Vegan Diets and the ‘Cruelty-Free’ Commute

The Humane Society of the United States published a new video online this week, showing HSUS vice president John Grandy and a gaggle of other HSUS staffers emptying a forest of all its animals. On camera (natch), they’re all busily moving wildlife—frogs, rabbits, woodchucks, squirrels, and the like—from a patch of woods near HSUS’s Maryland office building to another area. Why? Because a new freeway interchange will soon be built there.

And good for them, we suppose. There’s something admirable about saving Kermit and Thumper from a future date with the bulldozer. But it does raise an interesting question: If HSUS cares enough about every last hop-toad, garter snake, and chipmunk to re-home countless woodland critters, how come the animals’ brothers and sisters on U.S. soybean and broccoli farms don’t rate the same sort of sympathy?

For a variety of reasons, vegans (including those who run HSUS) hate the idea of killing animals for food. The biggest reason, though, is because they’ve convinced themselves it’s unnecessary—that the human race can survive nicely without imposing any casualties on the animal kingdom. This is why HSUS big-shots like Wayne Pacelle, Michael Greger, and Paul Shapiro will never dine on veal scaloppini: Even if the veal calves in question were raised at the Ritz-Carlton, vegan evangelists seem to think a diet of lentils and tofu is “kinder.”

Nonsense.

A dietary “no-kill” philosophy may be compelling in theory, but it runs into a logical brick wall in practice. Farmers simply can’t grow soy, alfalfa, wheat, and all the other vegan-friendly food crops without killing countless animals. Countless living, breathing creatures are routinely cut down on conventional and organic farms alike, losing life and limb to plows, tractors, combines, pickers, mowers, gins, threshers, and all manner of other equipment that most of us never see.

Here’s a challenge for HSUS’s videographers: Put a camera on the business end of a John Deere wheat combine for a week, and see how much blood the machine sheds.

Oregon State University animal science professor Steven Davis first wrote in 2002 that harvesting crops to feed vegans kills millions of animals.
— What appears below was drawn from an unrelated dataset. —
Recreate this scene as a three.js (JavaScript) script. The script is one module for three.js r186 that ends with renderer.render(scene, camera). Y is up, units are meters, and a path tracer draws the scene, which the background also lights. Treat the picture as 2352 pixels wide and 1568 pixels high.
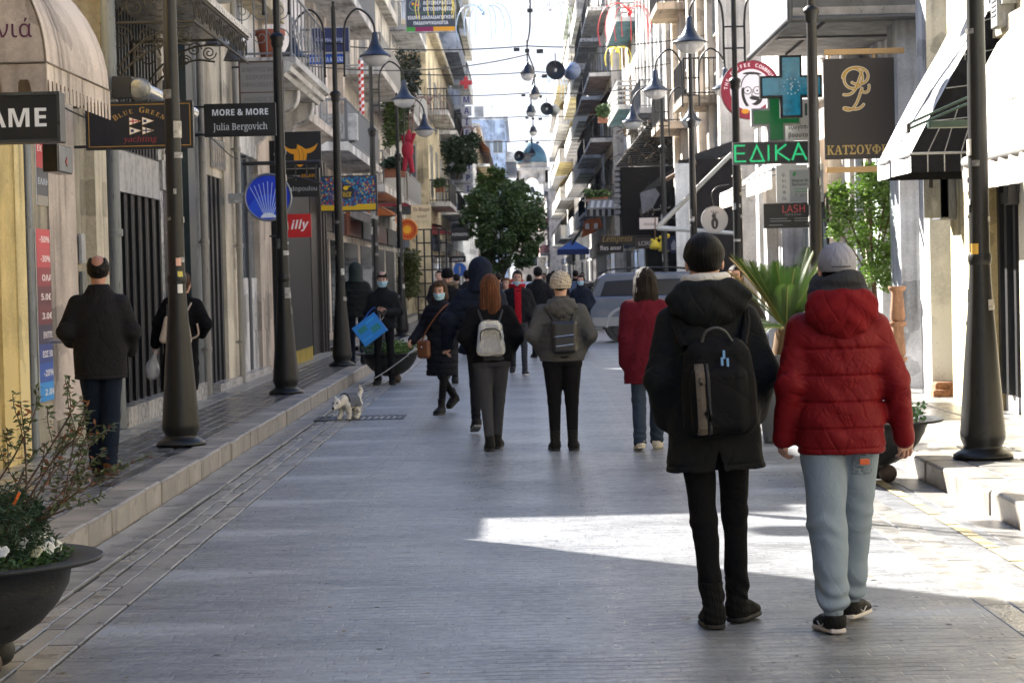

Research determined, for example, that mowing an alfalfa field killed up to half of the resident vole population. Feeding an all-vegan America, it turns out, would still require the deaths of billions of animals every year.

It’s for this reason that a vegan diet, by Davis’ calculation, fails the “Least Harm Principle.”  Instead, he writes, we should eat larger animals instead of smaller ones and let them forage pastures. (Think grass-fed beef and dairy.) This would actually reduce the total number of animals killed annually in our food system by 300 million, when compared with a vegan diet.

Davis’ analysis probably has some limitations, but his point is worth thinking about: Animals must ultimately die for people to live. There’s no getting around it, even though it upsets simplistic philosophies like those of HSUS and other animal rights groups.

The noted vegan philosopher Tom Regan is having none of this, but his moral high ground is a bit quicksandy. “The real question,” Regan says, “is whether to support production systems whose very reason for existence is to kill animals. Meat eaters do. Ethical vegetarians do not.”

Of course, this is nonsensical hyperbole. If dairy farmers solely existed to kill cows, milk wouldn’t exist. And why should people’s intentions be more important to a vegan than how many animals die? Is the gruesome death of a free-range field mouse in a soybean harvester really preferable to the slaughter of a pastured cow?

Which brings us back to those woodland creatures in the new HSUS video. Just as daily nourishment is a fact of life, the hour-long commute (at least for those who live near our nation’s capital) has joined the proverbial “death and taxes” in the triumvirate of the undeniable.

Fish gotta swim, birds gotta fly, people gotta eat, and rush hour’s gotta suck. (And mosquitoes gotta hit the windshield too, we suppose.)

The last time we checked, HSUS’s “factory fundraising” headquarters had a good-sized parking lot. Which means that Grandy and the rest of his forest-clearing posse are just as responsible as the rest of us for the unintended consequences (to animals) of our growing highway system.

Wouldn’t it be nice if they stopped pretending they were above it all?